Section 38a-334-6 (d)(1) of the Regulations of Connecticut State Agencies provides in relevant part that "[t]he limit of the insurer's liability may not be less than the applicable limits for bodily injury liability . . . except that the policy may provide for the reduction of limits to the extent that damages have been . . . paid by or on behalf of any person responsible for the injury. . . ." Margaret Stubelick's policy does provide for such a reduction. The policy provides: "The limit of liability shall be reduced by all sums . . . [plaid because of the `bodily injury' by or on behalf of persons or organizations who by be legally responsible. This includes all sums paid under Part A. . . ."

In the present case, it is undisputed that the plaintiff has received compensation "paid by or on behalf any person responsible for the injury." Regs., Conn. State Agencies § 38a-334-6 (d)(1). It is agreed that both Adam Stubelick and Sousa were equally responsible for the plaintiffs decedent's injuries. From these responsible parties, the plaintiff has received a total of $150,000-$100,000 paid by CGU on behalf of Adam Stubelick pursuant to his automobile liability policy and $50,000 paid on behalf of Sousa pursuant to his automobile liability policy. Section 38a-334-6 (d)(1) together with the policy language expressly authorizes CGU to deduct these payments from the limit of liability for underinsured motorist coverage; Grimotes v. Baker, Superior Court, judicial district of New London at New London, Docket No. 555209 (September 21, 2001, Hendel, J.); thereby reducing its liability in the present case to zero.

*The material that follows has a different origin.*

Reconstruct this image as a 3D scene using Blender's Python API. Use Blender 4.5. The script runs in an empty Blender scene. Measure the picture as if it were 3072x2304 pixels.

Because the plaintiff has already recovered an amount in excess of the underinsured motorist coverage benefits available to her, the legislative intent of ensuring a minimum level of protection for the injured party has been fulfilled. "The legislature has made clear that the goal is minimum coverage, not maximum recovery up to the full extent of the plaintiffs injuries." Vitti v. Allstate Ins. Co., supra,245 Conn. 186 n. 17. "Consequently, the plaintiff here must by compensated, from all available sources, in the amount . . . equal to the plaintiffs coverage." (Emphasis added.) Id., 189-90; see also Guidi v.Mitchell, Superior Court, judicial district of Fairfield at Bridgeport, CT Page 10346 Docket No. 349744 (November 9, 1999, Nadeau, J.) (in action involving two tortfeasors, one insured and the other uninsured, with varying degrees of culpability for accident, victim entitled to receive in uninsured motorist benefits difference, if any, between uninsured motorist coverage limit and what victim received from insured tortfeasor). It is clear that the plaintiff has been so compensated.

For the foregoing reasons, the court finds that the plaintiff is not entitled to any underinsured motorist benefits from CGU. Accordingly, CGU's motion for summary judgment is granted.